Solution is incorrect (it is based on presumption that $y$ takes values in $(0,\pi)$ instead of proving it).

Xiaozeng Yu

  • Full Member
  • ***
  • Posts: 16
  • Karma: 4
    • View Profile
Re: MT, P4
« Reply #4 on: October 10, 2013, 09:43:00 AM »
ahh...omg, because the rectangle must contain the initial value point (0,1) in order to have an unique solution of the initial value problem. sin1>0 make the function increasing, so the retangle (a<0<b, 0<y<pi) which containing the initial point contains the unique solution function of (0,1) which is increasing?
« Last Edit: October 10, 2013, 10:13:05 AM by Xiaozeng Yu »

Victor Ivrii

  • Administrator
  • Elder Member
  • *****
  • Posts: 2607
  • Karma: 0
    • View Profile
    • Personal website of Victor Ivrii
Re: MT, P4
« Reply #5 on: October 10, 2013, 10:28:46 AM »
ahh...omg, because the rectangle must contain the initial value point (0,1) in order to have an unique solution of the initial value problem. sin1>0 make the function increasing, so the retangle (a<0<b, 0<y<pi) which containing the initial point contains the unique solution function of (0,1) which is increasing?

You need to prove that the solution while increasing as $t$ increases never goes above $\pi$ and also  that the solution while decreasing as $t$ decreases never goes below $0$. Nuff said. The solution remains pending.

Victor Ivrii

  • Administrator
  • Elder Member
  • *****
  • Posts: 2607
  • Karma: 0
    • View Profile
    • Personal website of Victor Ivrii
Re: MT, P4
« Reply #6 on: October 15, 2013, 09:39:40 PM »
Since nobody posted a correct solution.

Observe first that the solution is unique since $f(t,y)= \frac{\sin{y}}{1+\sin^2(t)}$ satisfied conditions of  (Theorem 2.4.2 in the textbook).
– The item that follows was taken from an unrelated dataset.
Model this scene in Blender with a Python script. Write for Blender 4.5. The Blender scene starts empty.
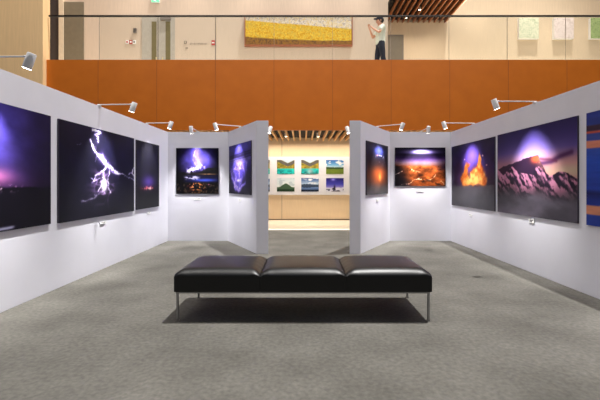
import bpy, bmesh, math, random
import numpy as np
from mathutils import Vector, Matrix
random.seed(7)
R = math.radians
scene = bpy.context.scene
COL = scene.collection

# ------------------------------------------------------------------ camera
cd = bpy.data.cameras.new('camera')
cam = bpy.data.objects.new('camera', cd); COL.objects.link(cam)
cam.location = (0, 0, 1.277); cam.rotation_euler = (R(90), 0, 0)
cd.sensor_width = 36; cd.lens = 385 / 600 * 36
cd.shift_x = -3 / 600; cd.shift_y = -17 / 600
cd.clip_end = 200
scene.camera = cam

# ------------------------------------------------------------------ world, key lights, exposure
world = bpy.data.worlds.new('world'); scene.world = world; world.use_nodes = True
bg = world.node_tree.nodes['Background']
bg.inputs['Color'].default_value = (.93, .95, 1.04, 1); bg.inputs['Strength'].default_value = .13
vs = scene.view_settings
vs.view_transform = 'Standard'; vs.look = 'None'; vs.gamma = 1; vs.use_curve_mapping = False
vs.exposure = 0.0

def lamp(name, kind, loc, energy, color=(1, 1, 1), target=None, parent=None, **kw):
    d = bpy.data.lights.new(name, kind); d.energy = energy; d.color = color
    for k, v in kw.items(): setattr(d, k, v)
    o = bpy.data.objects.new(name, d); COL.objects.link(o); o.location = loc
    if target is not None:
        o.rotation_euler = (Vector(target) - Vector(loc)).to_track_quat('-Z', 'Y').to_euler()
    if parent: o.parent = parent
    return o

WARM = (1, .86, .74)
SOFT = (1, .93, .86)
# atrium ceiling lights: one far up and to the right, one lower on the left
lamp('atrium_light', 'SPOT', (7.95, 8.1, 40), 88000, (1, .98, .95), (0.6, 6, 0), spot_size=R(46), spot_blend=.3, shadow_soft_size=.36)
lamp('atrium_light', 'SPOT', (-2.9, 3.9, 7.2), 210, (1, .97, .93), (0.2, 4.2, 0), spot_size=R(95), spot_blend=.8, shadow_soft_size=.35)
# wash on the balcony fascia from the atrium ceiling
lamp('fascia_wash', 'AREA', (0.5, 4.0, 9.5), 730, SOFT, (0.5, 10.5, 3.6), shape='RECTANGLE', size=18, size_y=1.0)
# upper corridor ceiling washers
for x in (-7.9, -5.6, -3.6, -1.7, .3, 1.9):
    lamp('corridor_downlight', 'SPOT', (x, 12.3, 8.3), 27, WARM, (x - .15, 12.9, 5.7), spot_size=R(80), spot_blend=.9, shadow_soft_size=.05)
for x in (6.7, 8.9, 10.3, 11.8, 13.2):
    lamp('corridor_downlight', 'SPOT', (x, 13.9, 8.7), 46, WARM, (x - .1, 14.9, 5.9), spot_size=R(80), spot_blend=.9, shadow_soft_size=.05)
for x in (3.8, 5.0):
    lamp('corridor_downlight', 'SPOT', (x, 13.6, 7.45), 60, WARM, (x, 14.8, 5.4), spot_size=R(100), spot_blend=.9, shadow_soft_size=.05)
lamp('corridor_cove', 'AREA', (6.1, 13.2, 7.7), 40, WARM, (5.6, 13.2, 7.9), shape='RECTANGLE', size=.2, size_y=4)
lamp('corridor_wash', 'AREA', (-2.6, 11.9, 8.3), 26, WARM, (-2.6, 12.9, 6.3), shape='RECTANGLE', size=11, size_y=.3)
lamp('corridor_wash', 'AREA', (9.0, 13.4, 8.6), 26, WARM, (9.0, 14.9, 6.3), shape='RECTANGLE', size=8, size_y=.3)
# unseen area light added below the slats to brighten the lower gallery
lamp('gallery_fill', 'AREA', (0, 12.75, 2.6), 100, (1, .87, .70), (0, 12.95, 0), shape='RECTANGLE', size=9, size_y=.3)

# ------------------------------------------------------------------ colour and material helpers
def lin(c):
    c = np.asarray(c, float) / 255.0
    return np.where(c <= .04045, c / 12.92, ((c + .055) / 1.055) ** 2.4)

def mat(name, rgb, rough=.5, metal=0.0, var=.06, scale=8.0, stretch=(1, 1, 1), bump=0.0, spec=.5, rgb2=None, detail=4):
    m = bpy.data.materials.new(name); m.use_nodes = True
    nt = m.node_tree; N = nt.nodes; L = nt.links
    p = N['Principled BSDF']
    p.inputs['Roughness'].default_value = rough; p.inputs['Metallic'].default_value = metal
    p.inputs['Specular IOR Level'].default_value = spec
    tc = N.new('ShaderNodeTexCoord'); mp = N.new('ShaderNodeMapping'); mp.inputs['Scale'].default_value = stretch
    nz = N.new('ShaderNodeTexNoise'); nz.inputs['Scale'].default_value = scale; nz.inputs['Detail'].default_value = detail
    L.new(tc.outputs['Object'], mp.inputs['Vector']); L.new(mp.outputs['Vector'], nz.inputs['Vector'])
    rp = N.new('ShaderNodeValToRGB')
    a = lin(rgb); b = lin(rgb2) if rgb2 is not None else a
    rp.color_ramp.elements[0].color = (*np.clip(a * (1 - var), 0, 1), 1)
    rp.color_ramp.elements[1].color = (*np.clip(b * (1 + var), 0, 1), 1)
    rp.color_ramp.elements[0].position = .3; rp.color_ramp.elements[1].position = .7
    L.new(nz.outputs['Fac'], rp.inputs['Fac']); L.new(rp.outputs['Color'], p.inputs['Base Color'])
    if bump:
        bp = N.new('ShaderNodeBump'); bp.inputs['Strength'].default_value = bump; bp.inputs['Distance'].default_value = .01
        L.new(nz.outputs['Fac'], bp.inputs['Height']); L.new(bp.outputs['Normal'], p.inputs['Normal'])
    return m

def emis(name, rgb, strength):
    m = mat(name, rgb, .5)
    p = m.node_tree.nodes['Principled BSDF']
    p.inputs['Emission Color'].default_value = (*lin(rgb), 1); p.inputs['Emission Strength'].default_value = strength
    return m

def carpet_mat():
    m = mat('carpet', (100, 98, 93), .95, 0, .13, 1.6, detail=7, spec=.1, rgb2=(109, 107, 102))
    nt = m.node_tree; N = nt.nodes; L = nt.links; p = N['Principled BSDF']
    src = p.inputs['Base Color'].links[0].from_socket
    tc = N.new('ShaderNodeTexCoord')
    f = N.new('ShaderNodeTexNoise'); f.inputs['Scale'].default_value = 30; f.inputs['Detail'].default_value = 9
    L.new(tc.outputs['Object'], f.inputs['Vector'])
    r = N.new('ShaderNodeValToRGB'); r.color_ramp.elements[0].position = .32; r.color_ramp.elements[1].position = .7
    r.color_ramp.elements[0].color = (.80, .80, .79, 1); r.color_ramp.elements[1].color = (1.14, 1.13, 1.11, 1)
    L.new(f.outputs['Fac'], r.inputs['Fac'])
    mx = N.new('ShaderNodeMix'); mx.data_type = 'RGBA'; mx.blend_type = 'MULTIPLY'; mx.inputs[0].default_value = 1
    L.new(src, mx.inputs[6]); L.new(r.outputs['Color'], mx.inputs[7]); L.new(mx.outputs[2], p.inputs['Base Color'])
    b = N.new('ShaderNodeBump'); b.inputs['Strength'].default_value = .2; b.inputs['Distance'].default_value = .01
    f2 = N.new('ShaderNodeTexNoise'); f2.inputs['Scale'].default_value = 220
    L.new(tc.outputs['Object'], f2.inputs['Vector']); L.new(f2.outputs['Fac'], b.inputs['Height']); L.new(b.outputs['Normal'], p.inputs['Normal'])
    return m

def glass_mat():
    m = bpy.data.materials.new('clear_glass'); m.use_nodes = True
    nt = m.node_tree; N = nt.nodes; L = nt.links
    for n in list(N): N.remove(n)
    out = N.new('ShaderNodeOutputMaterial'); mix = N.new('ShaderNodeMixShader'); fr = N.new('ShaderNodeFresnel')
    t = N.new('ShaderNodeBsdfTransparent'); g = N.new('ShaderNodeBsdfGlossy')
    t.inputs['Color'].default_value = (.955, .965, .955, 1); g.inputs['Roughness'].default_value = .02
    fr.inputs['IOR'].default_value = 1.35
    L.new(fr.outputs[0], mix.inputs[0]); L.new(t.outputs[0], mix.inputs[1]); L.new(g.outputs[0], mix.inputs[2])
    L.new(mix.outputs[0], out.inputs['Surface'])
    return m

def print_mat():
    m = bpy.data.materials.new('photographic_print'); m.use_nodes = True
    nt = m.node_tree; N = nt.nodes; L = nt.links; p = N['Principled BSDF']
    a = N.new('ShaderNodeAttribute'); a.attribute_name = 'ink'
    L.new(a.outputs['Color'], p.inputs['Base Color'])
    p.inputs['Roughness'].default_value = .5; p.inputs['Specular IOR Level'].default_value = .12
    return m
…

Since $|f(t,y)\le 1$
solutions exists for $t\in (-\infty,+\infty)$.

Observe also that $f(t,y)=0$ iff $\sin(y)=0 \iff y=n\pi$ with $n=0,\pm 1, \pm 2,\ldots$ Therefore all other solutions cannot cross these values and remain confined  between them; in particular, solution with $y(0)=1$ remains confined between $y=0$ and $y=2\pi$.

Since $y'=f(t,y)>0$ iff $2n\pi< y< (2n+1)\pi$ such solutions are monotone increasing. Since $y'=f(t,y)<0$ iff $(2n-1)\pi< y< 2n\pi$ such solutions are monotone decreasing. In particular, solution with $y(0)=1$ is monotone increasing.



Additional remarks: since $|f(t,y)|\ge \frac{1}{2}|\sin (\epsilon)|$ as $y \in (n\pi+\epsilon), (n+1)\pi-\epsilon)$ solutions will cross any other line and
* Any solution confined between $2n\pi $ and $(2n+1)\pi$, tends to $2n\pi$ as $t\to -\infty$ and to $(2n+1)\pi$ as $t\to +\infty$;
* Any solution confined between $(2n-1)\pi $ and $2n\pi$, tends to $2n\pi$ as $t\to -\infty$ and to $(2n-1)\pi$ as $t\to +\infty$.

Using language we learn in Chapter 9, $y=2n\pi$ are asymptotically unstable stationary solutions;  $y=(2n+1)\pi$ are asymptotically stable stationary solutions. See attached picture


« Last Edit: October 15, 2013, 09:48:53 PM by Victor Ivrii »